Batch and Throttle Requests: Usage Analytics
Sites tracking concurrent usage using third-party APIs may have to work around rate limits imposed by those external APIs. Rate limiting becomes an increasing problem as the number of concurrent users increases.
The above diagram depicts thousands of users concurrently generating usage data and when a specified invocation per second threshold is exceeded some number of third-party API invocations may drop.
A simple way to address this problem is to use a message queue to buffer usage data, effectively throttling API calls, and process usage in batches.
The combination of processing usage data in batches while throttling third-party API invocations through tunable autoscaling parameters allows one to stay within third-party API rate limits even with high volume traffic.
An additional benefit that comes for free is if the third-party service temporarily goes offline the in-flight messages are not lost. When Usage Service
fails to push messages to customer.io those messages will become visible again on the queue to be processed at a later time.
Priority Queuing: Serve Paying Customers First
In a previous post I described how a message queue can be used to decouple cloud compute and storage services for a video stabilization service.
Hypothetically, this service could serve both paying and free trial members. In that scenario the SQS message queue above would be a single queue to handle requests from both paying and non-paying users. Understandably, the lack of improved service performance could be frustrating for users with paid membership.
With very little architectural change, the above SQS message queue can split into two creating a priority queuing architecture.
A free trial queue would service free trial members and have limited compute resources serving their needs. Another members only queue would service paying members and dedicate substantially more resources to serve their needs, even borrowing compute resources from free trial members depending on how many messages are in each queue.
Message Queue Considerations
Message Ordering and Duplicates
Producers enqueuing messages on a queue may perform that operation as part of a more complicated action, an action not guaranteed to complete successfully. When a producer retries the action it may have already successfully enqueued a message causing a subsequent duplicate message to be placed on the queue.
Relatedly, some message queue implementations do not enforce strict message ordering. Messages may not enqueue in the same order they were received from producers.
One way to help mitigate these caveats is to process queue messages with idempotency. Operations like counting words of a draft specified inline to the message are naturally idempotent. Processing duplicate messages results in the same persisted word count. On the other hand, sometimes you’ll find yourself at the mercy of third-party APIs which may require additional techniques to achieve idempotency.
UX for Eventual Consistency
In another post I describe the anti-pattern of happy path engineering. From a user experience perspective eventual consistency is yet another less-than-happy path to be accounted for. For example, how should the tradeoff of counting words in near real time vs crafting a robust, minimally blocking autosave experience be considered?

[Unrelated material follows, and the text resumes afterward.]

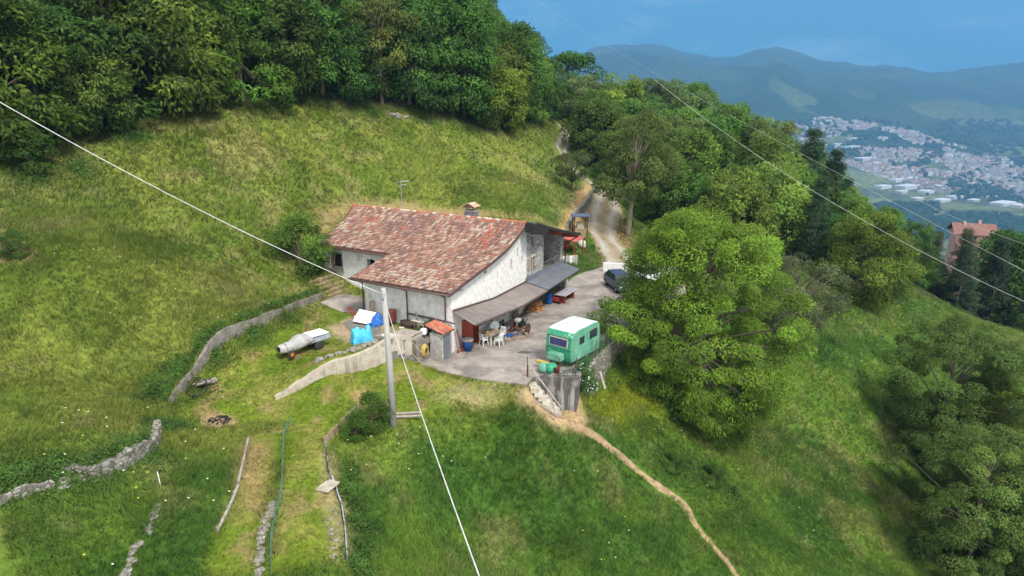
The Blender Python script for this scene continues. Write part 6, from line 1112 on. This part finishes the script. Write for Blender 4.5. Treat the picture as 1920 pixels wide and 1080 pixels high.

This is yet another reason to involve Engineering early in feature ideation and design. It wouldn’t be reasonable for those outside of Engineering to be expected to master the ins and outs of cloud development and anticipate where eventual consistency will be employed. However, when everyone collaborates in unison these scenarios can be anticipated and accounted for earlier in the product development lifecycle.
Poison Messages
Popular cloud message queue implementations allow for peek or soft deletion policies where a failure to process a message will cause the message to remain on the queue. That works fine when the failure is a transient issue with the compute instance reading from the queue. Those may self-resolve. It’s a different outcome when the problem is with the message itself.
A queue message that will continually produce consumer failures and is repeatedly placed back on the queue for other consumers to ultimately fail is called a poison message.
Poison messages can be dealt with by observing message read counts and conditionally sending messages deemed as poisonous to a dead letter queue to be processed separately and unblock consumers.
Increased Complexity
Message queues will add complexity even if incrementally. CI, traceability, dead letter queues, cognitive load for developers. Each consideration may be minor but it can add up.
This is a tradeoff that should be considered carefully. Is a real time word count feature worth the additional point of failure and a longer autosave operation? Does dropping a subset of usage data still provide enough signal for future business decisions? Should paying members have to wait as long as free trial members for video stabilization? Maybe!
Note that a message queue is not an all or nothing solution. It is completely possible to maintain a monolith while at the same time identifying a new service as needing to be backed by a message queue at the expense of incrementally added complexity. Message queuing is a tool and sometimes it’s the right tool for the job.